2. Bedürfnisse wahrnehmen und formulieren
Es kann durchaus sein, dass Ihr Mann Ihre Lage noch gar nicht richtig kennt. Haben Sie ihm schon einmal ganz überraschend in dieser Sache einen Brief geschrieben, vielleicht sogar ins Büro? Wäre es möglich, einen Abend allein zu zweit zu organisieren und ihm das in den Terminkalender einzutragen? Wieder scheinen Sie die Aktive zu sein. Doch wenn es darum geht, dass Sie sich bei ihm Gehör verschaffen, um Ihre Bedürfnisse zu sagen, brauchen Sie einen Rahmen, in dem dies überhaupt erst möglich wird. Sollten auch diese Massnahmen nicht fruchten, wäre es gut, wenn Sie einen seelsorgerlichen Moderator von aussen mit einbeziehen. Spätestens jetzt wird Ihr Mann Stellung beziehen. Werben Sie um Ihr Anliegen, lassen Sie bei ihm nicht locker. Ihre Beziehung ist zu wichtig, als dass Sie bei der Enttäuschung stehen bleiben.

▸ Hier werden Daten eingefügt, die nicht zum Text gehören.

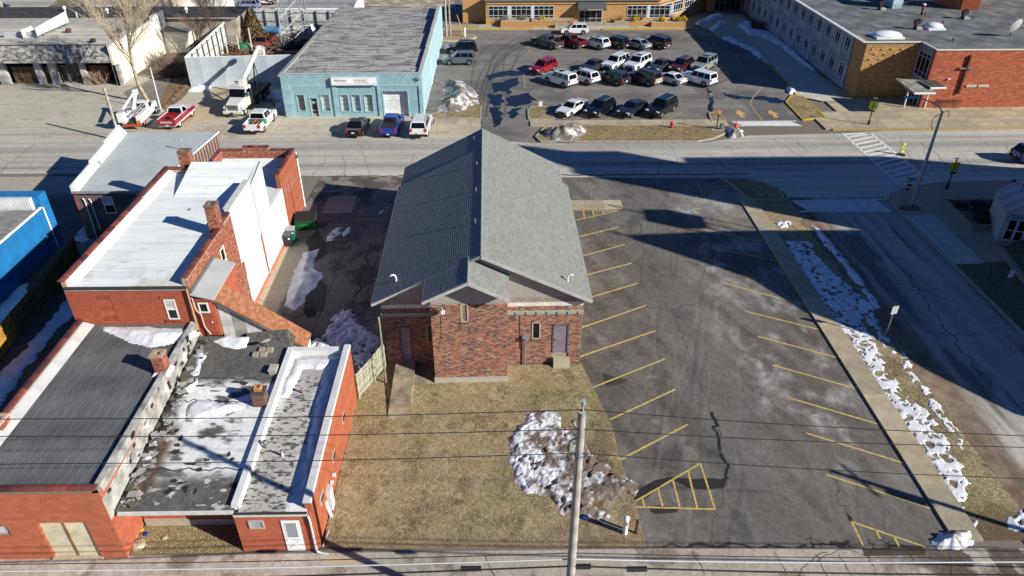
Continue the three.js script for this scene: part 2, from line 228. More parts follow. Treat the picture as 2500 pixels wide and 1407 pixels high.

3. Realistische Absprachen treffen
Die vielen Aufgaben, die es beruflich und in einer Ehe und Familie zu erledigen gibt, müssen immer wieder neu beschrieben und deren Verteilung zwischen den Partnern ausgehandelt werden. Im Lauf der Zeit ändern sich viele Dinge: Die Aufgaben selber nehmen zu oder ab, sie bekommen ein anderes Gewicht. Kleine Kinder zu erziehen ist eine andere Sache als Teenies anzuleiten. Die Kräfte der Partner stehen nicht unbeschränkt zur Verfügung. Und die berufliche Entwicklung seitens des Mannes muss nicht immer planmässig verlaufen. Reden Sie darüber und treffen Sie realistische Absprachen. Nur so kann sich das Gefühl einstellen, dass jeder für die Ehe und Familie sein Bestes gibt.

Gesprächsanteile
Eine gute Beziehung zeichnet sich dadurch aus, dass es gelingt, zwischen Geben und Nehmen die Balance zu halten. Dies beginnt häufig bereits bei den Gesprächsanteilen in der ehelichen Kommunikation. Dauerhafte Verschiebungen, d.h., dass ein Partner deutlich mehr redet als der andere, kann zu ungünstigen Effekten führen. Einmal kann sich das negative Gefühl einstellen, für das Gelingen der Partnerschaft die ganze Verantwortung tragen zu müssen: immer reden, immer werben, immer der Aktive in der Beziehung sein. Auf der Seite des eher schweigsameren Teils gibt es ebenso Effekte: Er überlässt dem Aktiven zunehmend die Initiative und Verantwortung. Doch dies verstärkt erneut die Schieflage der Aktivitätsanteile in der Beziehung. Ein ungünstiger Kreislauf nimmt seinen Gang. Allerdings gibt es hier kaum objektive Masstäbe. Entscheidend ist vielmehr, wie beide die Verteilung aktiver und passiver Beziehungsanteile subjektiv in ihren Emotionen erleben. Wenn in bestimmten Beziehungs- und Aufgabenbereichen ein Partner hohe Anteile übernommen hat, dies für ihn selber und für den anderen "stimmig" ist, sollten dies Aussenstehende respektieren.